Along with Ann Gust Brown, Sutter has been a key player in shaping the Governor’s image and political fortunes. Sutter’s Twitter and Facebook accounts have been big hits and the Golden State’s canine-in-chief has appeared in news conferences around the state. Sutter was a popular surrogate in the Governor’s successful campaign to persuade voters to enact Proposition 30’s tax increases.

The canine influence in politics is nothing new. President Franklin Delano Roosevelt blunted GOP criticism with his beloved “little dog Fala” and Richard Nixon used the family’s cocker spaniel, Checkers, to defuse a major scandal when he was running for vice President.

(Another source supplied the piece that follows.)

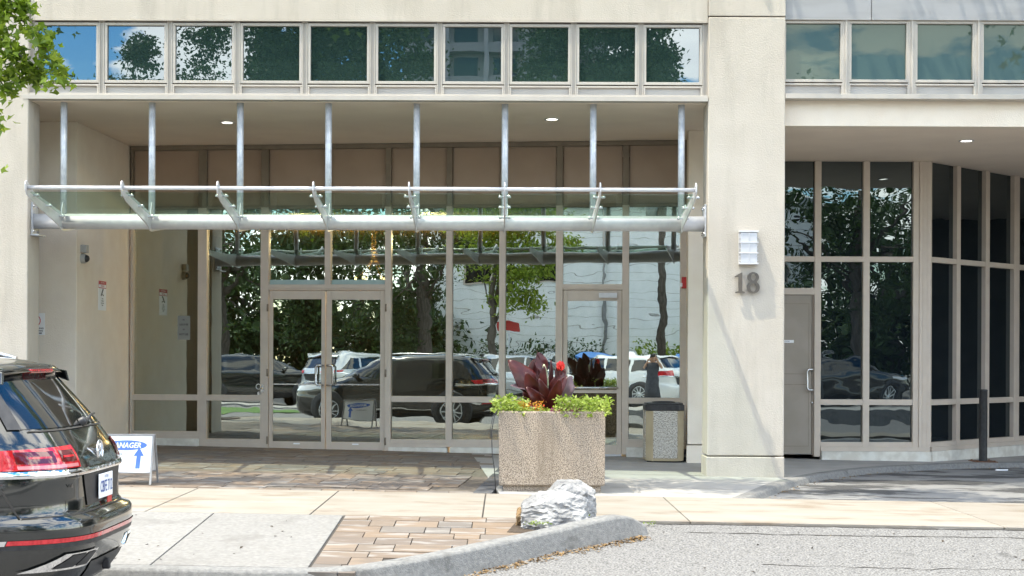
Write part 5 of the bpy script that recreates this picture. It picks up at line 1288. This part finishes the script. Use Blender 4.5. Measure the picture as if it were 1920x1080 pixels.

Barbara Bush’s dog, Millie, became a bestselling author and Bill Clinton’s dog, Buddy, seemed like the beleaguered President’s only friend during the Monica Lewinsky scandal.

What governor Brown has learned is that a dog can be a politician’s best friend. Mitt Romney, on the other hand, discovered that a dog can bite you in the political “butt” if you aren’t careful.

In the run-up to what portends to be—in California and nationally-a bruising, junk-yard election campaign, potential contenders should take a lesson from history.

Maybe, this time around, candidates might be better off skipping Iowa and New Hampshire and focusing their efforts on the Westminster Dog Show.